Gunpowder Milkshake, la recensione
Tutto il setting da fumetto e i richiami a mondi sofisticati non fanno di Gunpowder Milkshake un John Wick femminile
Navot Papushado è tornato dopo 7 anni di silenzio per una missione più che per un film. Lui era stato regista nel 2013 del film israeliano Big Bad Wolves, una vera rivelazione. Poi il silenzio e ora questa copia sbiadita di John Wick che sostituisce gli uomini con le donne, ma che non ha mai la forza di centrare i punti di forza della serie di film con Keanu Reeves ed è tutto concentrato a riprendere donne che uccidono uomini, alla loro faccia. Gunpowder Milkshake ribalta le priorità: non vuole fare prima di tutto un buon film con delle donne nei ruoli in cui solitamente ci sono degli uomini (come Hunger Games, Monster Hunter, Zero Dark Thirty o Atomica bionda), ma al contrario vuole ammassare elementi di diversità, inclusività, cucendogli intorno un film modaiolo a sufficienza perché venga digerito. Il risultato, non stupisce, è il minimo dell’onestà cinematografica.

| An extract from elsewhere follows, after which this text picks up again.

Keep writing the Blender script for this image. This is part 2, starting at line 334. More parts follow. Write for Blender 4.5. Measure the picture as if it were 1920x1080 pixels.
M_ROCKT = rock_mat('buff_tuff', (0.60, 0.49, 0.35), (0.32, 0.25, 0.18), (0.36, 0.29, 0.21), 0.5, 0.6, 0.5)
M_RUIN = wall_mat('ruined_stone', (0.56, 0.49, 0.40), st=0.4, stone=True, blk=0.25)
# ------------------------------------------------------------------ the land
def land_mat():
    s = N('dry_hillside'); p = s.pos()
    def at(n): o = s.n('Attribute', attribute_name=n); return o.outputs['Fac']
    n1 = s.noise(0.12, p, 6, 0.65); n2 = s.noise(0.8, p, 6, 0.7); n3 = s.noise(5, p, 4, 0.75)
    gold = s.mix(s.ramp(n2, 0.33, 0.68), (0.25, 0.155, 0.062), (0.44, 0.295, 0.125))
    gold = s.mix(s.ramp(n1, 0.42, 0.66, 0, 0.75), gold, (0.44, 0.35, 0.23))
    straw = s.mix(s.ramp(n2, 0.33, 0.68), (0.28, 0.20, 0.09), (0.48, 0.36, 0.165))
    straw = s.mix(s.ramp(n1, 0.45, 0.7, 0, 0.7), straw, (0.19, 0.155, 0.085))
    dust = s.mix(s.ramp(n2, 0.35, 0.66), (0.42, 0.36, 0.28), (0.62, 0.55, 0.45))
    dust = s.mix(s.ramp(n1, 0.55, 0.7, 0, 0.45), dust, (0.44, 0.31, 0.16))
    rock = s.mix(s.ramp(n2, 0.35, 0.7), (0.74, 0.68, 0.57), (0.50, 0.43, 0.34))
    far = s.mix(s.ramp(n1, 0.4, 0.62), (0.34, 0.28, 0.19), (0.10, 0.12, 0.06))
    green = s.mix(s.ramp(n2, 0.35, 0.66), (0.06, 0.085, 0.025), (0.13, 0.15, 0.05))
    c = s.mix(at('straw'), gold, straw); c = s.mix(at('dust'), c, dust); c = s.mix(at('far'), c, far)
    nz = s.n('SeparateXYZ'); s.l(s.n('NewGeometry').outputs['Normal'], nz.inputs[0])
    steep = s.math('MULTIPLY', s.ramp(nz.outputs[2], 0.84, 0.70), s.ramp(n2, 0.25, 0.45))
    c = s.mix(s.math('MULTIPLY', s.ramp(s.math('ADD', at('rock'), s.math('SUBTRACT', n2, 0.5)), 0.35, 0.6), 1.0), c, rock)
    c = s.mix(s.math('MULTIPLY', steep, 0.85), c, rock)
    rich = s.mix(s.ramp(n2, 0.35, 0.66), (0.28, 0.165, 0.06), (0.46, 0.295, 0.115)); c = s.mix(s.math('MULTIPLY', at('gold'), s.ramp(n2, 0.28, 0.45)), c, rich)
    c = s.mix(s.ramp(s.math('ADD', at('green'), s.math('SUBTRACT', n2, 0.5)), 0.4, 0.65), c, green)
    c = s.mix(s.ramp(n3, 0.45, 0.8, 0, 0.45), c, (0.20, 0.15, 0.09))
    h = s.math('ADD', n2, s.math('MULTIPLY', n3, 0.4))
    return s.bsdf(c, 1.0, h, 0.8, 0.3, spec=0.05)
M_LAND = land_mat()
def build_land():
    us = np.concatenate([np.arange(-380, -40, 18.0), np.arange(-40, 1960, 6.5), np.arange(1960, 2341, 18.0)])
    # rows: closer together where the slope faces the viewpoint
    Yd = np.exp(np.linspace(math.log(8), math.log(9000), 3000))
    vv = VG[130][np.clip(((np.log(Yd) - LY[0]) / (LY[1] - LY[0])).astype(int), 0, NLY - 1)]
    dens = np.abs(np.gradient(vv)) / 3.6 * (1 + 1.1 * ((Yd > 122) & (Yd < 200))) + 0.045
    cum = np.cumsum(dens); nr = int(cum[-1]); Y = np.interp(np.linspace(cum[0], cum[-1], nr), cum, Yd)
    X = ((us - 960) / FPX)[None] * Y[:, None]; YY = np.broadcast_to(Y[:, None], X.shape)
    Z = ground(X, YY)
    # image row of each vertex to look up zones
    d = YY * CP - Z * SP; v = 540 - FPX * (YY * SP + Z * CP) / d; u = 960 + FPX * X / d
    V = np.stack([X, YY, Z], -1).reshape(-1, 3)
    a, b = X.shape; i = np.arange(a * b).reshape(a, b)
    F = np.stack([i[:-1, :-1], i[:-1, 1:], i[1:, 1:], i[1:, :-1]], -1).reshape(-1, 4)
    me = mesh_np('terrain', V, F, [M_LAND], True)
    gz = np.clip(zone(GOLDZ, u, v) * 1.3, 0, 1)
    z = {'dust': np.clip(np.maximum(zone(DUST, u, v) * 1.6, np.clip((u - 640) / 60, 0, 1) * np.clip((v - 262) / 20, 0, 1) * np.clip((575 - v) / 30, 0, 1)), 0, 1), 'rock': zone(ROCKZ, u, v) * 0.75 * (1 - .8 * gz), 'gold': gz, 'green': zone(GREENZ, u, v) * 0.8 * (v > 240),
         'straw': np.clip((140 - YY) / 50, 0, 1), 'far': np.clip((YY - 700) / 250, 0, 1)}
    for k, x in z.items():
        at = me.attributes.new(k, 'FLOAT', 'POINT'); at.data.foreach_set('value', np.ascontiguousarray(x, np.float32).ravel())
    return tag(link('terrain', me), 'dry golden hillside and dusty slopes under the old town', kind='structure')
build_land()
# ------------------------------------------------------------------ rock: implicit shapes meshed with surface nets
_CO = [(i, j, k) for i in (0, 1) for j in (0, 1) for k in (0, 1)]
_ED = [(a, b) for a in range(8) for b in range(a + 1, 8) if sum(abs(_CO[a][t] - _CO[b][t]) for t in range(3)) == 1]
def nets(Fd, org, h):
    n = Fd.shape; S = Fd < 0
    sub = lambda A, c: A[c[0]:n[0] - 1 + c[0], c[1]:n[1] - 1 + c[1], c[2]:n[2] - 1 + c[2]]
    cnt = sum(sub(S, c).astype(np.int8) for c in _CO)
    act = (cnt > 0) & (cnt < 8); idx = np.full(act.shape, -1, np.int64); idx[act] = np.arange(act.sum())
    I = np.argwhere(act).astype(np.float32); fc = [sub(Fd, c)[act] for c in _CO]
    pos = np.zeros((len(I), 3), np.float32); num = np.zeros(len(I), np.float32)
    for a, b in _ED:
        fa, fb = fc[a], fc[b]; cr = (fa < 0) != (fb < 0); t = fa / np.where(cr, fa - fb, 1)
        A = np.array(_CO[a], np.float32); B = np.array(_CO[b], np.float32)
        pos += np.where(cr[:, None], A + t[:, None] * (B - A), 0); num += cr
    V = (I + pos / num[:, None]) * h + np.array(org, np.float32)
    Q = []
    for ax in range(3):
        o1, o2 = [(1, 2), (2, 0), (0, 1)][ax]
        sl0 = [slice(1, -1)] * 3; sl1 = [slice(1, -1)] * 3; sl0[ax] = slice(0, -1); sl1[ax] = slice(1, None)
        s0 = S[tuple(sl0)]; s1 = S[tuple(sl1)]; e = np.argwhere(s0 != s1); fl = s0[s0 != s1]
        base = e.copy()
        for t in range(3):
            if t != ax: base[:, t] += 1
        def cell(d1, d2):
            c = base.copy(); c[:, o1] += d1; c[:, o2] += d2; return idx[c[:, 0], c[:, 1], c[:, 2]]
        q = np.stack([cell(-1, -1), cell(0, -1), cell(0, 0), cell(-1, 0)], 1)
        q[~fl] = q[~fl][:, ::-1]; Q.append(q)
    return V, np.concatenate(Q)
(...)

Un’idea molto forte Gunpowder Milkshake ce l’avrebbe pure, cioè il fatto che le armi sono nascoste e spacciate all’interno dei volumi dei romanzi di Emily Bronte, Virginia Woolf e Jane Austen. Quelle opere sono come armi per una donna. In un altro film sarebbe stato un passaggio cruciale, qui invece si perde in una storia d’azione che non è in grado di fare azione. Gunpowder Milkshake tenta di imitare le coreografie molto tecniche di John Wick, ma ha bisogno di velocizzarli artificialmente e non lavora per niente sugli attori come performer, non sembra esserci nessun tipo di allenamento ma le consuete goffe movenze che si traducono in voli impensabili degli stuntmen che le prendono.
L’obiettivo meritevole di ampliare lo spettro di sessualità e origini dei personaggi è così sbattuto in faccia da far assomigliare il film ad una lezione. Alle librarie che aiutano le protagoniste (tra cui c’è Michelle Yeoh, l’unica che conosca cosa sia l’azione) verrà detto dal cattivo dei cattivi: “Statene fuori signore, non è la vostra battaglia” così che possano rispondere didascalicamente “Non possiamo più starcene da parte. È ora che tutti scelgano da che parte stare”. Tutto giusto, ma così programmatico, sbattuto in faccia e dosato con il misurino da cancellare ogni spontaneità e oscurare qualsiasi piacere il film potesse suscitare con il suo racconto e la sua messa in scena.
Non aiuta poi il fatto che Navot Papushado e il suo co-sceneggiatore Ehud Lavski piazzino la grande battaglia conclusiva non in coda, ma nel prefinale, così che una volta finita in realtà manchino ancora più di venti minuti al termine del film.